I love improvising when I run a game. I usually have the barebones of an adventure well lined out but, since I say yes to whatever my players want, I often am forced to make up NPCs, treasures, monsters, buildings, religions, and in some cases rules for gambling and monster arena fighting.
From my pirate adventure I had to cut out an encounter at sea with the reknowned pirate Jeremiah “Broadside” Roberts and instead have a pirate council form in the city. Later when the party came together with the pirate council to deal with the feared, dread pirate Captain Pryde I didn’t expect them to magically enhance their cannonballs and attempt to take on a pirate ship that literally just summoned sea monsters from the deep.
I really do love improvising but sometimes … sometimes these people … I digress.
My first tool for helping with improvising is my treasure chart. The first column is an object like a ring or a dagger or a tankard to determine the cool something-something. Then a column to determine what that object is made out of. See my article about chalcedony and you’ll understand why I need a d20 chart to determine what something is made out of. Finally, a column to determine what culture the object comes from. Dwarf, elf, angel, devil, ancient, modern, etc. Charts are very, very useful. I think I’ll make a race/class/personality chart so I can make random NPCs in the future.

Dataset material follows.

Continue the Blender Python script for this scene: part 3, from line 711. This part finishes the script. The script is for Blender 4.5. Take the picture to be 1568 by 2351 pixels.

Here are my major tips for helping with improvisation.
- Half of improvisation is preparation. That seems like a contradiction but stay with me. Since you’re a dungeon master you likely already have some NPCs or monsters created from older campaigns or new campaigns you want to run. Sometimes you have to pull in cool ideas you want to save when your players run you completely off rails. Sometimes you have rehash or reskin old ideas.
- Give your players something to fight over. If you need more time then give your players an item or an NPC to fight over. Send some conflict to your players so they have to discuss things amongst themselves which gives you time to think things over.
- It’s ok to pause. If your players have run you sufficiently off your plans ask them to take a small break while you collect yourself and reevaluate your plans. Players can take the break to check the phones you don’t let them use so they likely will be willing to cooperate.
- Have similar level monsters ready to go. Look through a monster manual or bestiary before the adventure and make a mental note of any beasties that would be a challenge for your party. Worst come to worst an evil sorcerer summons a horrible monster and the party has to fight it.
- Get them back to the rails. This sounds like a step backward but if you already have plans then don’t scrap them just because your adventure turned a lil’ wonky. Come up with a reason to return to the path you’ve set.
- Manipulate party motivation, a bit. If one of the party members constantly refuses to do something on principle, have the situation change or give them insight (true or not) into NPC motivations that might convince them to get back on track.
- Players should want to cooperate with the party and the Dungeon Master but sometimes being a Dungeon Master means carrying around a carrot on a stick. Or, depending on your party, a cookie on a stick. Sometimes just a stick. Half-orcs aren’t the brightest.
What’s my one rule? I love improvising.